* **WORK TO DO**:
Copy exactly the lines of the material below that run from the one containing "ca = M.n('ShaderNodeAttribute', attribute_name='crease');" through the one containing "(.50, .17, .12))". Copy no other lines.

* **MATERIAL PROVIDED**:
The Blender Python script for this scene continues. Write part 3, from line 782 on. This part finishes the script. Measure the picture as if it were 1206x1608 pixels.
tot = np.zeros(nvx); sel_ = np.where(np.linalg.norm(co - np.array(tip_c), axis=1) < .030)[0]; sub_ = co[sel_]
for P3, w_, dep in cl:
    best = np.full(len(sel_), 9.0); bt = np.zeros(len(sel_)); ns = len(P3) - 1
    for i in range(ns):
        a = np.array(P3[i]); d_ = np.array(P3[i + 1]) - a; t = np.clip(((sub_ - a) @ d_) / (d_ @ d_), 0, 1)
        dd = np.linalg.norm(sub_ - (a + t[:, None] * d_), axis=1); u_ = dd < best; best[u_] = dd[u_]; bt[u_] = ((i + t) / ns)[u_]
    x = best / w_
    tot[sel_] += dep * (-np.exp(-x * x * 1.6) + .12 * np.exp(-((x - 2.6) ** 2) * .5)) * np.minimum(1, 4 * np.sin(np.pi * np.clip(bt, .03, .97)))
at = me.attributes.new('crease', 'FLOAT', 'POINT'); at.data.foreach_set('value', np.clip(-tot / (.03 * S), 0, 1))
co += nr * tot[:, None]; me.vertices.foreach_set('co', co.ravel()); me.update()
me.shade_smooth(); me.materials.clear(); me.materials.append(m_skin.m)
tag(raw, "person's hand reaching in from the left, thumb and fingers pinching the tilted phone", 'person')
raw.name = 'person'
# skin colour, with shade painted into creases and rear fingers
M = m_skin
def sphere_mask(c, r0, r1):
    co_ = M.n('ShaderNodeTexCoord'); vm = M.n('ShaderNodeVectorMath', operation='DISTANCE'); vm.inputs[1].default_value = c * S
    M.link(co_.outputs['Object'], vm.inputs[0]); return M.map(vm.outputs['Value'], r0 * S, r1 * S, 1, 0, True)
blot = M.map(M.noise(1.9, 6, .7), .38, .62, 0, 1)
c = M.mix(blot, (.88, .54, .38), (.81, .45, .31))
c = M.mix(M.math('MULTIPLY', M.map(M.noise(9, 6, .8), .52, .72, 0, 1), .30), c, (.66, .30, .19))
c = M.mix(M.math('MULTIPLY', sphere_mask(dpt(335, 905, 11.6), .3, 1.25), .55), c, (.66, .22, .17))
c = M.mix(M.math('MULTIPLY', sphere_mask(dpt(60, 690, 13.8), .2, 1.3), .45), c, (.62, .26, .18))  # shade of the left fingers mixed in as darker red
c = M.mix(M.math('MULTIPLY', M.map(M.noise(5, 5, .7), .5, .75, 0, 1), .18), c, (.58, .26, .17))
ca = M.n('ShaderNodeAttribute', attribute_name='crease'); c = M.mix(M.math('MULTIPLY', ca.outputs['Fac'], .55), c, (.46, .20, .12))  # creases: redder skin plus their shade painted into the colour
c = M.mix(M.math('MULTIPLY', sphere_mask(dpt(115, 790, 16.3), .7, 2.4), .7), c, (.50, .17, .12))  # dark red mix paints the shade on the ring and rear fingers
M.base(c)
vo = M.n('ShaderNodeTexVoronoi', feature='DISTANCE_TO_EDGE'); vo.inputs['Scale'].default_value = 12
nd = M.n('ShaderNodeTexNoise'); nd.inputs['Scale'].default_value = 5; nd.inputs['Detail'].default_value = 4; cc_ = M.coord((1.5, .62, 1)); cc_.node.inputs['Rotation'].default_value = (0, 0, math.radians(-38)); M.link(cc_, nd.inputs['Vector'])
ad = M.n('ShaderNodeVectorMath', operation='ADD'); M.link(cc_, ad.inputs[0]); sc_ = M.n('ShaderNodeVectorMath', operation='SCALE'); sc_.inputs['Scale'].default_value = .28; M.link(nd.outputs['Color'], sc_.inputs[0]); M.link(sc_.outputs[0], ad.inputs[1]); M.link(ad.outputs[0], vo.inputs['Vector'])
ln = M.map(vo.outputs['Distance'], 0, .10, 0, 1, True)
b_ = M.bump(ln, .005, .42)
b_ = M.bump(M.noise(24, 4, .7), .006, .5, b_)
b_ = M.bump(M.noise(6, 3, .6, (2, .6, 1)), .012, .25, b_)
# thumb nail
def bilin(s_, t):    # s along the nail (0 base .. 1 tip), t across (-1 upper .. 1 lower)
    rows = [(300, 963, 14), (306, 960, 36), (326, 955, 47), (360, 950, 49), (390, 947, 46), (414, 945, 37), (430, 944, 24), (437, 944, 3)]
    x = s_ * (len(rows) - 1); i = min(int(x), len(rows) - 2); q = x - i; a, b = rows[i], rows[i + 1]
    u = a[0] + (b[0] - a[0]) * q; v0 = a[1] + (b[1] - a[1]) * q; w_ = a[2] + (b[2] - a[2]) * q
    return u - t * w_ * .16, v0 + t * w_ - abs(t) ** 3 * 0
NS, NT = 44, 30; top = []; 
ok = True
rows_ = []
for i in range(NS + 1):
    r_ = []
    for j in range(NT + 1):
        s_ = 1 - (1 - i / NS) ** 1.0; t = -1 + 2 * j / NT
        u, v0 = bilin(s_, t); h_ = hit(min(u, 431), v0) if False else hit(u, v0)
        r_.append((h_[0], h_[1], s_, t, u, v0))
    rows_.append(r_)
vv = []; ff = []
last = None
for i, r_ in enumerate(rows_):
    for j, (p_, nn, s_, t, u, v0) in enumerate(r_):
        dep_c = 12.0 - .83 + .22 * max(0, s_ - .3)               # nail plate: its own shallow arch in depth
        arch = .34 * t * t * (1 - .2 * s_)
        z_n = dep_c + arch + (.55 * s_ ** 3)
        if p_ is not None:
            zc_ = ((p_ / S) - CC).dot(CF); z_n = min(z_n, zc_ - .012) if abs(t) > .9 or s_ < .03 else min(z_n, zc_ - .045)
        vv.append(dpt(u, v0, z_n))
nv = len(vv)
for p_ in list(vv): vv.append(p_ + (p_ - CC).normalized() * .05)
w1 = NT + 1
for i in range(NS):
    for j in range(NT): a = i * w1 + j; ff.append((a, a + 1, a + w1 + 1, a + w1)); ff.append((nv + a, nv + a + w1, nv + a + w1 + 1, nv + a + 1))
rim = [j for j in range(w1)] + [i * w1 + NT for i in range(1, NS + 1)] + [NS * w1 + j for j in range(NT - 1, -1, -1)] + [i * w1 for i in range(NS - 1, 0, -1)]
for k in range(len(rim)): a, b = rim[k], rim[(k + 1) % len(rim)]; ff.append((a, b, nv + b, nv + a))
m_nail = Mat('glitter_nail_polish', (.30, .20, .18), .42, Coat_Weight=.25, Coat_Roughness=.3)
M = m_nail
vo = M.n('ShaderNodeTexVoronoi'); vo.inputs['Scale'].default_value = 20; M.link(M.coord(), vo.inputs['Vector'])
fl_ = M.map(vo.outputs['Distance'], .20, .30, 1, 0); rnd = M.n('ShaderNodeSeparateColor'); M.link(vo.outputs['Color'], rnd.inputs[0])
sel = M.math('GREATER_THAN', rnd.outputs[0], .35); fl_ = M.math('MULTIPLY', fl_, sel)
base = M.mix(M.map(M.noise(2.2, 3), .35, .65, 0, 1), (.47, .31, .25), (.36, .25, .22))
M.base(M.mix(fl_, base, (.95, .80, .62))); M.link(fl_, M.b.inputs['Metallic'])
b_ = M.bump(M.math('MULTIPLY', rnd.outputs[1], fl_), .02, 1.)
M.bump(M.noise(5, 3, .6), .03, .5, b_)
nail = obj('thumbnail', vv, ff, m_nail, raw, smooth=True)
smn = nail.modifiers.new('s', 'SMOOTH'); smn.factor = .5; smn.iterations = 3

* **ANSWER TO THE TASK**:
ca = M.n('ShaderNodeAttribute', attribute_name='crease'); c = M.mix(M.math('MULTIPLY', ca.outputs['Fac'], .55), c, (.46, .20, .12))  # creases: redder skin plus their shade painted into the colour
c = M.mix(M.math('MULTIPLY', sphere_mask(dpt(115, 790, 16.3), .7, 2.4), .7), c, (.50, .17, .12))  # dark red mix paints the shade on the ring and rear fingers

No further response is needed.